Apoio a Moçambique: 25 milhões de euros já garantidos

Cabo Delgado é palco de ataques armados há quase três anos. A violência causou mais de mil mortos. 250 mil pessoas foram obrigadas a fugir para zonas mais seguras. Esta quinta-feira, a Comissão Europeia reafirmou a sua solidariedade com o povo moçambicano.

"Hoje, o norte de Moçambique enfrenta uma nova ameaça, um surto de violência armada, com uma dimensão regional perigosa", recordou a comissária Jutta Urpilainen.

"Temos uma relação política e de desenvolvimento forte com Moçambique e estamos prontos a discutir opções para assistência. Congratulo-me também por vos informar que o Governo e a UE abriram um diálogo político focado em desenvolvimentos humanitários e questões de segurança em Cabo Delgado".

Esta semana, o embaixador da União Europeia em Moçambique, António Sánchez-Benedito Gaspar, anunciou que o bloco está a preparar uma estratégia de apoio reforçado a Cabo Delgado, a definir até ao final do ano.
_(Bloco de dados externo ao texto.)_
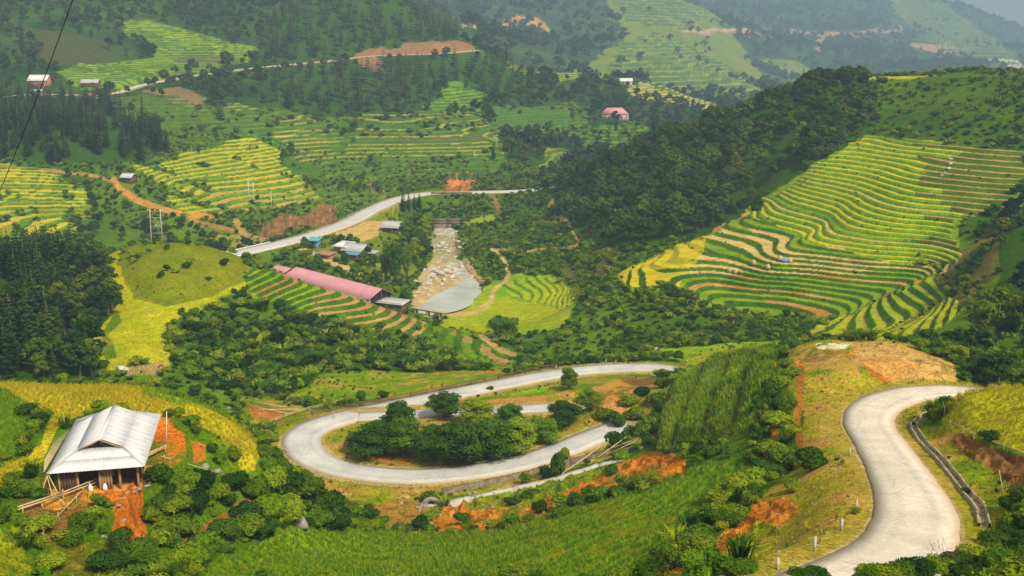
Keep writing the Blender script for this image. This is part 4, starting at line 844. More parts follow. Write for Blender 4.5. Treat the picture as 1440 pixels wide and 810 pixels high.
PT = [shrub(80 + k, 6, 330, .26, 2.6, 1.7).mesh('thicket_shrub', M_LLIME) for k in range(4)]
PT += [shrub(180 + k, 8, 360, .34, 3.6, 1.3, lump=False).mesh('thicket_shrub', M_LSHRUB) for k in range(2)] + [tuft(190, 60, 3.2, 1.6, .2, 1.1).mesh('thicket_shrub', M_LLIME)]
PG_Y = [tuft(90 + k, 9, .75, .5, .05).mesh('rice_tuft', M_RICEY) for k in range(2)]
PG_G = [tuft(95 + k, 9, .8, .5, .055).mesh('rice_tuft', M_RICEG) for k in range(2)]
PG_R = [tuft(100 + k, 8, .35, .5, .05, 1.0).mesh('grass_tuft', M_GRASSM) for k in range(2)]
# ------------------------------------------------------------------ scattering over the ground sheet
R2 = lambda a: a.reshape(NR, NC)
Xg, Yg, Zg = R2(A['x']), R2(A['Y']), R2(zf)
dxc = np.abs(np.gradient(Xg, axis=1)); dyr = np.abs(np.gradient(Yg, axis=0)); AREA = (dxc * dyr).ravel()
vf_ = uv_of(VT, Zg / Yg)[1]; runm = np.minimum.accumulate(vf_, axis=0); HID = (vf_ - runm).ravel()
uf_ = uv_of(VT, Zg / Yg)[0].ravel(); vff = vf_.ravel()
VIS = (HID < 40) & (vff < 900) & (uf_ > -150) & (uf_ < 1590)
slope = np.abs(np.gradient(Zg, axis=0) / (np.gradient(Yg, axis=0) + 1e-6)).ravel()
def sample(mask, per, rng, jit=1.0):
    """points on the ground: one for every `per` square metres of the masked cover"""
    idx = np.nonzero(mask & VIS)[0]
    if len(idx) == 0: return np.zeros((0, 3)), np.zeros(0)
    w = AREA[idx] * dens[idx]; n = int(w.sum() / per)
    if n <= 0: return np.zeros((0, 3)), np.zeros(0)
    c = np.cumsum(w); q = (np.arange(n) + rng.random(n)) / n * c[-1]; k = idx[np.searchsorted(c, q).clip(0, len(idx) - 1)]
    x = Xg.ravel()[k] + (rng.random(n) - .5) * dxc.ravel()[k] * jit; y = Yg.ravel()[k] + (rng.random(n) - .5) * dyr.ravel()[k] * jit
    return np.stack([x, y, Zg.ravel()[k] + Z0], 1), k
def thin(P, r, rng, keep=None):
    """drop points closer than r to one already kept (grid hash)"""
    g = {}; out = []
    for i in rng.permutation(len(P)):
        a, b = int(P[i, 0] // r), int(P[i, 1] // r); ok = True
        for da in (-1, 0, 1):
            for db in (-1, 0, 1):
                for j in g.get((a + da, b + db), ()):
                    if (P[i, 0] - P[j, 0]) ** 2 + (P[i, 1] - P[j, 1]) ** 2 < r * r: ok = False; break
                if not ok: break
            if not ok: break
        if ok: g.setdefault((a, b), []).append(i); out.append(i)
    return np.array(out, int)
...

Segundo o embaixador, citado pelo jornal "O País", a UE já garantiu metade de um total de 50 milhões de euros a serem disponibilizados pelos países europeus para apoiar os deslocados e desenvolver o norte de Moçambique.

FRELIMO trava investigações?

Em conferência de imprensa, na quinta-feira (17.09), o porta-voz da Frente de Libertação de Moçambique (FRELIMO, no poder) disse que o partido respeita e valoriza o apoio da União Europeia e de outras organizações para melhorar a vida dos moçambicanos. Mas, relativamente aos apelos para uma investigação às denúncias de violações dos direitos humanos, a FRELIMO declara "apoio incondicional" às Forças de Defesa e Segurança. Além disso, esta é uma questão que deve ser resolvida pelos moçambicanos, admoestou Caifadine Manasse.

"Continuaremos a respeitar o pensamento de todas as organizações internacionais e nacionais, mas sempre valorizando o nosso pensamento, porque só nós os moçambicanos devemos lutar e fazer tudo ao nosso alcance para manter a nossa soberania".

Mas o maior partido da oposição, a Resistência Nacional Moçambicana (RENAMO), acusa a FRELIMO de estar a inviabilizar as investigações sobre os ataques armados no país.

"Registaram-se assassinatos de cidadãos indefesos por parte das FDS. A RENAMO requereu a criação de uma comissão de inquérito com intuito de ir averiguar as graves violações que se registam na zona centro do país e na província de Cabo Delgado, [mas] a bancada maioritária rejeitou esta pertença", denunciou o porta-voz da RENAMO, José Manteigas, na quinta-feira.